October beef highlights

  • Mexico – beef exports to the largest US beef export market fell again in October, down 22 per cent from the prior month and 27 per cent from a year ago. Still, exports for the first 10 months of 2008 remain up 14 per cent at 339,137 metric tons (747.7 million pounds). Those same exports were valued at $1.2 billion, a 21 per cent increase in value. Daley noted that the weak Mexican peso has more than offset the decline in US beef prices, making round cuts more expensive than this summer, when prices peaked in US dollar terms.

  • Canada – exports to our No. 2 trading partner also declined again in October to 13,150 metric tons (29 million pounds), down 17 per cent from September and 20 per cent from a year ago. Totals for 2008 remain up 25 per cent in volume to 133,005 metric tons (293.2 million pounds) valued at $623.2 million, a 28 per cent rise. Daley expects that the weak Canadian dollar, fewer live cattle exports to the United States and the COOL implications will continue to influence beef trade with Canada.

  • Japan – exports here rebounded some in October to 7,170 metric tons (15.8 million pounds), the largest volume since July. January through October exports were up 63 per cent to 64,679 metric tons (142.6 million pounds) valued at $333 million, a 61 per cent jump in value over 2007. When compared to the first 10 months of 2003, beef exports to Japan in 2008 are equivalent to 20 per cent of export volume and 28 per cent of export value.

“Since the yen is basically the only currency that is strong relative to the US dollar at this time, exports to Japan should continue at a strong pace, though limited by a smaller number of cattle under 21 months of age being processed through the winter months,” Daley said.

  • South Korea – the second-largest destination for US beef exports in October, South Korea imported 15,561 metric tons (34.3 million pounds) of beef and variety meat valued at nearly $83 million, down slightly from September totals. For the year, exports weighed in at 46,946 metric tons (103.5 million pounds) valued at nearly $245 million, up 87 and 107 per cent, respectively, compared to last year.

“With the three major retailers resuming US beef sales since Thanksgiving, US beef is finally moving into the Korean market in significant volumes,” Daley said. “Unfortunately, Korea has been hit especially hard during the global financial crisis, with the won losing about 30 percent relative to the US dollar over the past few months, although the won is rebounding slightly in December. Luckily US beef is a high quality, affordable option for Korean consumers, at a much lower price than domestic Hanwoo beef.”

  • ASEAN – this region continues to import at a healthy rate: 5,363 metric tons (11.8 million pounds) in October, up 46 per cent compared to last year.
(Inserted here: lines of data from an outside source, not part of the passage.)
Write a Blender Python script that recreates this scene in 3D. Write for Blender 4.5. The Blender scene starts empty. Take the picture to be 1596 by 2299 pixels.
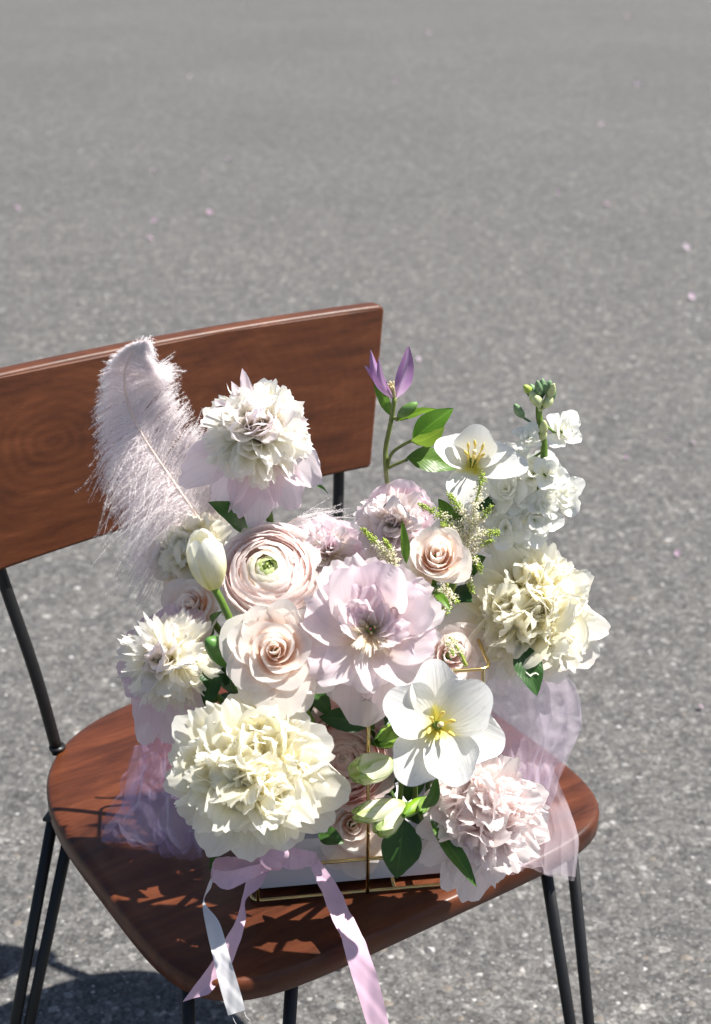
import bpy, bmesh, math, random
import numpy as np
from mathutils import Matrix, Vector, noise as mnoise

scene = bpy.context.scene
COL = scene.collection
R_ = math.radians

# ------------------------------------------------------------------ camera
CAM_H, PITCH, FOC = 1.29, R_(24.4), 3193.0
cd = bpy.data.cameras.new('camera')
cam = bpy.data.objects.new('camera', cd)
COL.objects.link(cam)
cam.location = (0, 0, CAM_H)
cam.rotation_euler = (math.pi / 2 - PITCH, 0, 0)
cd.sensor_fit = 'VERTICAL'
cd.sensor_height = 36.0
cd.lens = 50.0
cd.clip_start = 0.05
cd.clip_end = 800
cd.dof.use_dof = True
cd.dof.focus_distance = 1.225
cd.dof.aperture_fstop = 7.1
scene.camera = cam

# ------------------------------------------------------------------ daylight
SUN = Vector((0.265, 0.04, 0.44)).normalized()
w = bpy.data.worlds.new('World')
scene.world = w
w.use_nodes = True
nt = w.node_tree
sky = nt.nodes.new('ShaderNodeTexSky')
sky.sky_type = 'NISHITA'
sky.sun_disc = False
sky.sun_elevation = math.asin(SUN.z)
sky.sun_rotation = math.atan2(SUN.x, SUN.y)
bg = nt.nodes['Background']
bg.inputs['Strength'].default_value = 0.054
nt.links.new(sky.outputs[0], bg.inputs[0])
ld = bpy.data.lights.new('sun', 'SUN')
ld.energy = 5.0
ld.angle = R_(0.53)
ld.color = (1.0, 0.958, 0.89)
lo = bpy.data.objects.new('sun', ld)
COL.objects.link(lo)
lo.rotation_euler = SUN.to_track_quat('Z', 'Y').to_euler()
vs = scene.view_settings
vs.view_transform = 'Standard'
vs.look = 'None'
vs.exposure = 1.0
vs.gamma = 1.0
vs.use_curve_mapping = False
scene.cycles.max_bounces = 26
scene.cycles.transparent_max_bounces = 24
scene.cycles.transmission_bounces = 8
scene.cycles.diffuse_bounces = 22

# ------------------------------------------------------------------ helpers
rng = np.random.default_rng(11)
CP, SP = math.cos(PITCH), math.sin(PITCH)


def ray(px, py):
    x = (px - 798.0) / FOC
    y = (py - 1149.5) / FOC
    return np.array([x, CP - y * SP, -SP - y * CP])


def A(px, py, Y):
    """the point seen at (px, py) that stands Y metres ahead of the camera"""
    d = ray(px, py)
    return np.array([0, 0, CAM_H]) + d * Y / d[1]


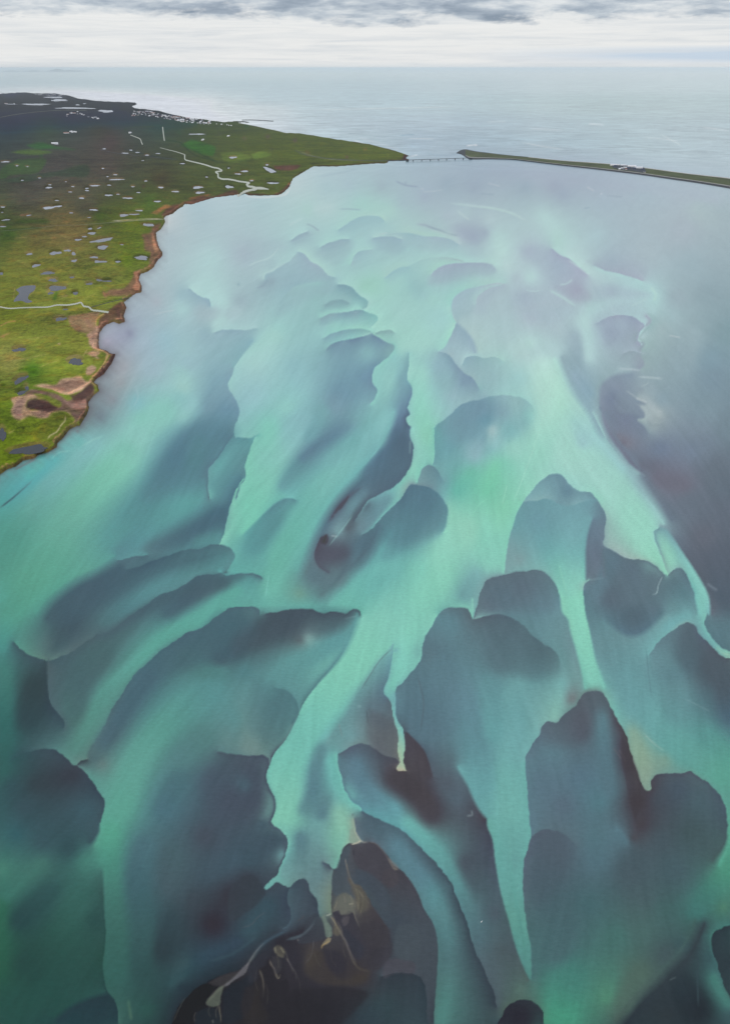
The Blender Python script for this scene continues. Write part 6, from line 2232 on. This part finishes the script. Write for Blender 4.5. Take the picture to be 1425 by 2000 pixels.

Total 2008 volume is up 261 per cent to 45,083 metric tons (99.4 million pounds) valued at $137 million, up 325 per cent. Vietnam is still taking the majority of the beef, accounting for 33,969 metric tons (74.9 million pounds) for the year and 4,348 metric tons (9.6 million pounds) in October. Thus far in 2008, exports to Vietnam are up 318 per cent in volume and 500 per cent in value, reaching $107.2 million.

  • Middle East – exports rebounded 28 per cent in October from the previous month. Compared to October 2007, exports are still down 15 per cent in volume but are up 17 per cent in value. For the year, exports are down 5 per cent in volume (76,122 metric tons or 167.8 million pounds) but up 33 per cent in value to $121.9 million. Egypt still accounts for the bulk of export volume, mainly livers, with growing beef markets in the UAE and Saudi Arabia.

  • Russia – while reduced from the previous three months, US beef exports to Russia continued in October at 6,929 metric tons (15.3 million pounds), mainly comprised of variety meat. Total 2008 exports were 43,671 metric tons (96.3 million pounds), of which 15,438 metric tons (34 million pounds) were muscle cuts compared to just 3,568 metric tons (7.9 million pounds) in all of 2003.

  • Taiwan – exports in October of 1,817 metric tons (4 million pounds) were about even with September volumes and lower than the large volumes seen earlier in the year. January through October exports of 23,021 metric tons (50.7 million pounds) already have set a new annual record for beef exports to Taiwan, and are up 29 per cent from last year to date. Daley noted that buying pressure from Korea has led to higher US beef prices. When combined with larger beef inventory volumes and weaker consumer demand, these factors have pressured US beef export volumes to Taiwan. This trend is expected to continue, likely with increased competition from Australian beef.

  • European Union – October exports to the EU were the largest yet this year at 1,947 metric tons (4.3 million pounds). Year-to-date exports total 17,298 metric tons (38.1 million pounds) valued at $87.1 million, an increase of 63 per cent in volume and 134 per cent in value versus 2007. Again, EU import data should be used, as this volume would exceed available import licenses for the HQB (high-quality beef) tariff quota of 11,500 metric tons (25.4 million pounds) for the July-June period. Daley noted that USMEF is aware of some frozen beef trade outside the HQB, but not likely to the extent reported by US export data. Regardless, US beef is becoming more widely distributed in the EU though exports could be pressured by falling beef prices in the rest of the world and thus the widening gap between US beef prices and those from South America and Australia, heavily influenced by the strong US dollar.